Microfiction adaptation due 10/29 to be critiqued 11/3

MIcrofiction Critique

Name of the critter:
Name of the critiqued:

Does the sequence look finished? What is the subject of this sequence?

Is this a successful adaptation of the short story? Are the important narrative elements from the short story included in this adaptation? Is anything missing or misinterpreted?

What types of word/picture relationships are present? Site a few examples.

Can you understand the sequence without the words? Can you understand the narrative without the images?

Is the lettering legible and consistent? Does it compliment the art?

Is the art clear?  Can you tell what is going on at each stage? Does the aesthetic match the subject matter?  Does the art look finished? Be specific, citing both positive and negative examples.

How is the pacing? Too fast or too slow?

Is there ever confusion as to what order in which to read the panels?

Is the page well-organized? Does the layout of the panels add to the communication of the story?

How is the “acting” in the strip? Are the character’s facial expressions and body language clear?

Wednesday, October 8, 2014

20 Phylacteries!

Phylactery is the name for speech scrolls which appeared in medieval art, and is a fancy way of saying “word balloon” when talking about comics. Create a one or two page comic in which you use at least fifteen different phylacteries and fifteen different approaches to lettering in your comic. The word balloons and lettering should be carefully considered and created with great care. They are not secondary to the art.

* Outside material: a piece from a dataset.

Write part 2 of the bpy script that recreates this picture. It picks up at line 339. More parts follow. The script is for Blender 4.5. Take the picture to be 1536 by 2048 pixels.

Think about your text as supporting characters.  What would very icy words from someone look like?  How can you depict a heated debate with your text and/or balloon?  What are you communicating if your words are too big for your balloon and pop out of it?  What are you communicating if your words are microscopic inside of a large, empty balloon?  What happens if there IS NO balloon?

Furthermore, think back to the idea of synaesthetics from Chapter 5.  Can you also incorporate the other senses with your balloons and lettering?  Give it a try!

20 Phylacteries Comic is due on 10/1 to be critiqued on 10/3.